### Raw data

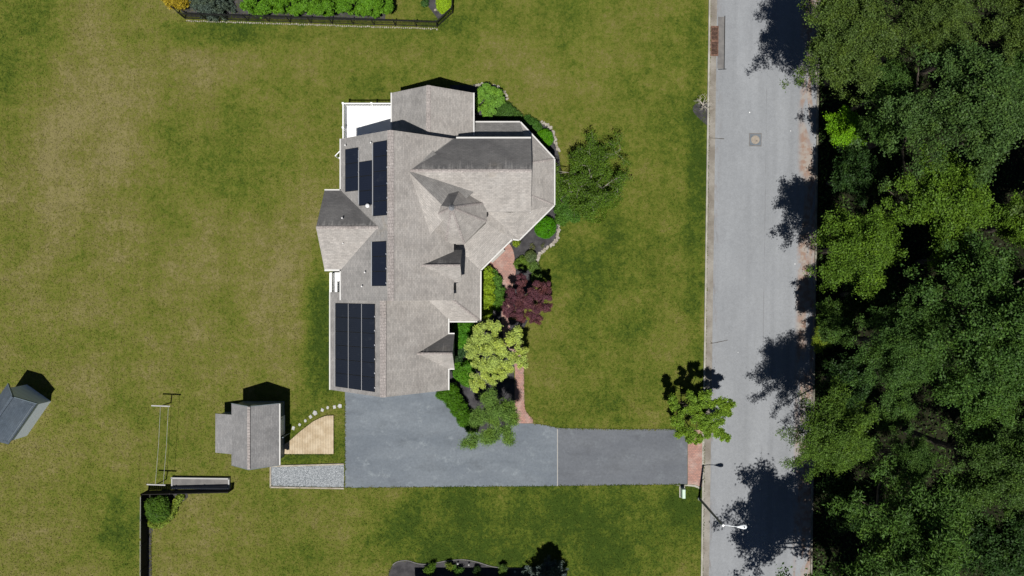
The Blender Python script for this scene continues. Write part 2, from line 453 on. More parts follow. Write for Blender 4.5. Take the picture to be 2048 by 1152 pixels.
M = dict(
    lawn=lawn_mat(), road=road_mat(),
    drive=drive_mat("driveway_asphalt", (0.092, 0.110, 0.132), (0.126, 0.146, 0.168), 0.75),
    drive2=drive_mat("driveway_asphalt_newer", (0.080, 0.089, 0.104), (0.100, 0.110, 0.125), 0.30),
    brick=brick_mat("brick_paving"),
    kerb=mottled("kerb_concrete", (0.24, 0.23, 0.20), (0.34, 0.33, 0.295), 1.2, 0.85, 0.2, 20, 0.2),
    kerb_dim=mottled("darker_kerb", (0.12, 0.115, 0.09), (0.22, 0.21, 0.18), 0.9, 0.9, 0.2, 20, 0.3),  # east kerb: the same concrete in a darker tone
    gutter_pan=mottled("gutter_concrete", (0.150, 0.135, 0.115), (0.235, 0.222, 0.200), 0.7, 0.9, 0.2, 9, 0.3),
    mulch=mottled("dark_mulch", (0.034, 0.033, 0.036), (0.062, 0.060, 0.064), 1.5, 0.95, 0.1, 30, 0.5, 0.6),
    litter=mottled("leaf_litter", (0.009, 0.010, 0.005), (0.017, 0.018, 0.009), 0.8, 0.95, 0.1, 12, 0.5, 0.6),
    stone=mottled("pale_edging_stone", (0.21, 0.185, 0.155), (0.33, 0.31, 0.275), 3.0, 0.85, 0.2, 14, 0.25),
    flag=mottled("flagstone", (0.26, 0.26, 0.255), (0.40, 0.40, 0.40), 2.5, 0.85, 0.2, 18, 0.2),
    gravel=mottled("grey_gravel", (0.25, 0.275, 0.295), (0.50, 0.525, 0.545), 7.0, 0.85, 0.3, 30, 0.35),
    gravel_bed=mottled("gravel_fines", (0.18, 0.195, 0.21), (0.27, 0.285, 0.30), 6.0, 0.9, 0.2, 30, 0.3),
    timber=mottled("weathered_timber", (0.23, 0.20, 0.155), (0.34, 0.31, 0.26), 2.0, 0.85, 0.2, 10, 0.25),
    plank=mottled("cedar_plank", (0.34, 0.265, 0.17), (0.46, 0.385, 0.275), 1.3, 0.8, 0.25, 9, 0.18),
    bark=mottled("bark", (0.055, 0.045, 0.035), (0.10, 0.085, 0.070), 3.0, 0.95, 0.1, 12, 0.4, 0.5),
    bark_pale=mottled("pale_bark", (0.16, 0.15, 0.12), (0.25, 0.235, 0.20), 3.0, 0.95, 0.1, 12, 0.3),
    dead=mottled("bleached_twig", (0.30, 0.28, 0.24), (0.42, 0.39, 0.34), 3.0, 0.9, 0.1, 12, 0.25),
    white=flat("white_paint", (0.78, 0.79, 0.80), 0.5, 0.4, 0, 0.05),
    trim=flat("gutter_enamel", (0.52, 0.52, 0.51), 0.5, 0.4, 0, 0.12, 3.0),
    siding=siding_mat("pale_siding", (0.62, 0.60, 0.55)),
    shed_wall=siding_mat("blue_grey_siding", (0.135, 0.175, 0.20)),
    shed2_wall=groove_mat("pale_blue_cladding", (0.70, 0.77, 0.84), 0.16),
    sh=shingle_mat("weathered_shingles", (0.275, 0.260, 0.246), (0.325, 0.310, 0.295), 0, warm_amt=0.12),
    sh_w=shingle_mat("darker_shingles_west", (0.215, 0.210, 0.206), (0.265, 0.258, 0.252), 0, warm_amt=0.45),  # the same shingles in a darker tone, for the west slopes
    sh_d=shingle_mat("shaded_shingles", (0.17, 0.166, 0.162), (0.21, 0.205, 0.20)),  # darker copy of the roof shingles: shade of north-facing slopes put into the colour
    sh_n=shingle_mat("algae_stained_shingles", (0.27, 0.262, 0.255), (0.32, 0.312, 0.305), 0.74, warm_amt=0.10),
    sh_shed=shingle_mat("grey_shed_shingles", (0.185, 0.186, 0.190), (0.225, 0.224, 0.226)),
    sh_shed2=shingle_mat("slate_blue_shingles", (0.058, 0.076, 0.098), (0.078, 0.098, 0.122)),
    cap=shingle_mat("ridge_cap_shingles", (0.275, 0.250, 0.240), (0.33, 0.305, 0.295), 0, gap=0.5),
    solar=glass_panel_mat(),
    solar_frame=flat("black_anodised_frame", (0.012, 0.013, 0.016), 0.4, 0.5),
    alu=flat("aluminium", (0.24, 0.25, 0.27), 0.5, 0.4, 0.2),
    glass=flat("window_glass", (0.03, 0.04, 0.05), 0.08, 0.6),
    black=flat("black_metal", (0.014, 0.014, 0.016), 0.45, 0.4),
    charcoal=flat("charcoal_fence", (0.018, 0.016, 0.016), 0.8, 0.2),
    pale_cap=flat("pale_fence_cap", (0.34, 0.34, 0.34), 0.7, 0.3),
    pvc=flat("vent_pipe", (0.62, 0.62, 0.62), 0.5, 0.4),
    pole=flat("galvanised_pole", (0.15, 0.165, 0.160), 0.5, 0.4, 0.4),
    lamp_white=flat("lamp_housing", (0.62, 0.66, 0.70), 0.4, 0.4),
    rust=mottled("rusty_iron", (0.085, 0.045, 0.032), (0.165, 0.095, 0.068), 5.0, 0.85, 0.3, 20, 0.35),
    patch=mottled("asphalt_patch", (0.115, 0.112, 0.112), (0.155, 0.150, 0.146), 1.5, 0.9, 0.2, 18, 0.25),
    manhole=mottled("iron_cover", (0.21, 0.185, 0.155), (0.27, 0.235, 0.195), 4.0, 0.8, 0.3, 20, 0.25),
    dark=flat("dark_recess", (0.01, 0.01, 0.01), 0.9, 0.1),
    pedestal=flat("pale_green_plastic", (0.42, 0.55, 0.44), 0.5, 0.4, 0, 0.05),
    grout=flat("concrete", (0.33, 0.32, 0.30), 0.9, 0.2),
    leaf=leaf_mat("leaf"), leaf_soft=leaf_mat("leaf_soft", 0.42, 0.25, 0.12),
    door=flat("door_paint", (0.30, 0.30, 0.31), 0.5, 0.4),
)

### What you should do
Reproduce each line exactly, please, except for any pictures.

### Written reply
The Blender Python script for this scene continues. Write part 2, from line 453 on. More parts follow. Write for Blender 4.5. Take the picture to be 2048 by 1152 pixels.
M = dict(
    lawn=lawn_mat(), road=road_mat(),
    drive=drive_mat("driveway_asphalt", (0.092, 0.110, 0.132), (0.126, 0.146, 0.168), 0.75),
    drive2=drive_mat("driveway_asphalt_newer", (0.080, 0.089, 0.104), (0.100, 0.110, 0.125), 0.30),
    brick=brick_mat("brick_paving"),
    kerb=mottled("kerb_concrete", (0.24, 0.23, 0.20), (0.34, 0.33, 0.295), 1.2, 0.85, 0.2, 20, 0.2),
    kerb_dim=mottled("darker_kerb", (0.12, 0.115, 0.09), (0.22, 0.21, 0.18), 0.9, 0.9, 0.2, 20, 0.3),  # east kerb: the same concrete in a darker tone
    gutter_pan=mottled("gutter_concrete", (0.150, 0.135, 0.115), (0.235, 0.222, 0.200), 0.7, 0.9, 0.2, 9, 0.3),
    mulch=mottled("dark_mulch", (0.034, 0.033, 0.036), (0.062, 0.060, 0.064), 1.5, 0.95, 0.1, 30, 0.5, 0.6),
    litter=mottled("leaf_litter", (0.009, 0.010, 0.005), (0.017, 0.018, 0.009), 0.8, 0.95, 0.1, 12, 0.5, 0.6),
    stone=mottled("pale_edging_stone", (0.21, 0.185, 0.155), (0.33, 0.31, 0.275), 3.0, 0.85, 0.2, 14, 0.25),
    flag=mottled("flagstone", (0.26, 0.26, 0.255), (0.40, 0.40, 0.40), 2.5, 0.85, 0.2, 18, 0.2),
    gravel=mottled("grey_gravel", (0.25, 0.275, 0.295), (0.50, 0.525, 0.545), 7.0, 0.85, 0.3, 30, 0.35),
    gravel_bed=mottled("gravel_fines", (0.18, 0.195, 0.21), (0.27, 0.285, 0.30), 6.0, 0.9, 0.2, 30, 0.3),
    timber=mottled("weathered_timber", (0.23, 0.20, 0.155), (0.34, 0.31, 0.26), 2.0, 0.85, 0.2, 10, 0.25),
    plank=mottled("cedar_plank", (0.34, 0.265, 0.17), (0.46, 0.385, 0.275), 1.3, 0.8, 0.25, 9, 0.18),
    bark=mottled("bark", (0.055, 0.045, 0.035), (0.10, 0.085, 0.070), 3.0, 0.95, 0.1, 12, 0.4, 0.5),
    bark_pale=mottled("pale_bark", (0.16, 0.15, 0.12), (0.25, 0.235, 0.20), 3.0, 0.95, 0.1, 12, 0.3),
    dead=mottled("bleached_twig", (0.30, 0.28, 0.24), (0.42, 0.39, 0.34), 3.0, 0.9, 0.1, 12, 0.25),
    white=flat("white_paint", (0.78, 0.79, 0.80), 0.5, 0.4, 0, 0.05),
    trim=flat("gutter_enamel", (0.52, 0.52, 0.51), 0.5, 0.4, 0, 0.12, 3.0),
    siding=siding_mat("pale_siding", (0.62, 0.60, 0.55)),
    shed_wall=siding_mat("blue_grey_siding", (0.135, 0.175, 0.20)),
    shed2_wall=groove_mat("pale_blue_cladding", (0.70, 0.77, 0.84), 0.16),
    sh=shingle_mat("weathered_shingles", (0.275, 0.260, 0.246), (0.325, 0.310, 0.295), 0, warm_amt=0.12),
    sh_w=shingle_mat("darker_shingles_west", (0.215, 0.210, 0.206), (0.265, 0.258, 0.252), 0, warm_amt=0.45),  # the same shingles in a darker tone, for the west slopes
    sh_d=shingle_mat("shaded_shingles", (0.17, 0.166, 0.162), (0.21, 0.205, 0.20)),  # darker copy of the roof shingles: shade of north-facing slopes put into the colour
    sh_n=shingle_mat("algae_stained_shingles", (0.27, 0.262, 0.255), (0.32, 0.312, 0.305), 0.74, warm_amt=0.10),
    sh_shed=shingle_mat("grey_shed_shingles", (0.185, 0.186, 0.190), (0.225, 0.224, 0.226)),
    sh_shed2=shingle_mat("slate_blue_shingles", (0.058, 0.076, 0.098), (0.078, 0.098, 0.122)),
    cap=shingle_mat("ridge_cap_shingles", (0.275, 0.250, 0.240), (0.33, 0.305, 0.295), 0, gap=0.5),
    solar=glass_panel_mat(),
    solar_frame=flat("black_anodised_frame", (0.012, 0.013, 0.016), 0.4, 0.5),
    alu=flat("aluminium", (0.24, 0.25, 0.27), 0.5, 0.4, 0.2),
    glass=flat("window_glass", (0.03, 0.04, 0.05), 0.08, 0.6),
    black=flat("black_metal", (0.014, 0.014, 0.016), 0.45, 0.4),
    charcoal=flat("charcoal_fence", (0.018, 0.016, 0.016), 0.8, 0.2),
    pale_cap=flat("pale_fence_cap", (0.34, 0.34, 0.34), 0.7, 0.3),
    pvc=flat("vent_pipe", (0.62, 0.62, 0.62), 0.5, 0.4),
    pole=flat("galvanised_pole", (0.15, 0.165, 0.160), 0.5, 0.4, 0.4),
    lamp_white=flat("lamp_housing", (0.62, 0.66, 0.70), 0.4, 0.4),
    rust=mottled("rusty_iron", (0.085, 0.045, 0.032), (0.165, 0.095, 0.068), 5.0, 0.85, 0.3, 20, 0.35),
    patch=mottled("asphalt_patch", (0.115, 0.112, 0.112), (0.155, 0.150, 0.146), 1.5, 0.9, 0.2, 18, 0.25),
    manhole=mottled("iron_cover", (0.21, 0.185, 0.155), (0.27, 0.235, 0.195), 4.0, 0.8, 0.3, 20, 0.25),
    dark=flat("dark_recess", (0.01, 0.01, 0.01), 0.9, 0.1),
    pedestal=flat("pale_green_plastic", (0.42, 0.55, 0.44), 0.5, 0.4, 0, 0.05),
    grout=flat("concrete", (0.33, 0.32, 0.30), 0.9, 0.2),
    leaf=leaf_mat("leaf"), leaf_soft=leaf_mat("leaf_soft", 0.42, 0.25, 0.12),
    door=flat("door_paint", (0.30, 0.30, 0.31), 0.5, 0.4),
)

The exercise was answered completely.